Longtime Ethereum Researcher and Developer Dankrad Feist Joins Tempo
Dankrad Feist, a longtime Ethereum developer and researcher at the Ethereum Foundation, announced Friday that he is joining Tempo, a layer 1 blockchain for payments and stablecoins built by Stripe and Paradigm.
Feist said he will remain a “research advisor” to the Ethereum Foundation to help with Layer 1 network scaling, user experience (UX) improvement, and blobs, a feature of the Ethereum network that frees up block space by temporarily storing data. He added:
“Tempo’s open source technology can easily be integrated back into Ethereum, benefiting the entire ecosystem. Ethereum and Tempo are strongly aligned, as they are built with the same permissionless ideals in mind.”
I look forward to remaining involved in the community and continuing to move Ethereum forward,” he said. Cointelegraph reached out to Feist but was unable to receive a response at the time of publication.
The announcement was met with mixed reactions from the Ethereum community, with some sending messages of support and others seeing it as a loss of one of the most important contributors to the Ethereum ecosystem during a year of significant change for the ecosystem.
Related: Ethereum Foundation converts 1,000 ETH into stablecoins to fund R&D and grants
The crypto community divided on Stripe’s Tempo blockchain
The crypto community also remains divided regarding the Tempo blockchain and whether a dedicated, payments-focused stablecoin blockchain network is even necessary.
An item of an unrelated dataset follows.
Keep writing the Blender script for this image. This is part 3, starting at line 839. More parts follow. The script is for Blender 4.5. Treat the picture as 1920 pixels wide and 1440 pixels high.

“Nobody wants another chain,” Joe Petrich, head of engineering at non-fungible token (NFT) platform Courtyard, said in response to Stripe CEO Patrick Collison’s Tempo announcement, adding that there was “no need for another chain.”
Devansh Mehta, a researcher at the Ethereum Foundation, also questioned the decision to launch Tempo as a purpose-built blockchain instead of simply becoming a layer 2 Ethereum scaling network.
Application-specific Layer 1 chains that must create their own set of validators suffer from centralization issues and could face increased legal liability, Mehta said.
The debate comes at a time of tension between Ethereum and its many layer 2 scaling solutions, which some have called cannibalizing Ethereum’s base layer revenue and putting a downward force on the price of Ether (ETH) despite bringing user traffic to the ecosystem.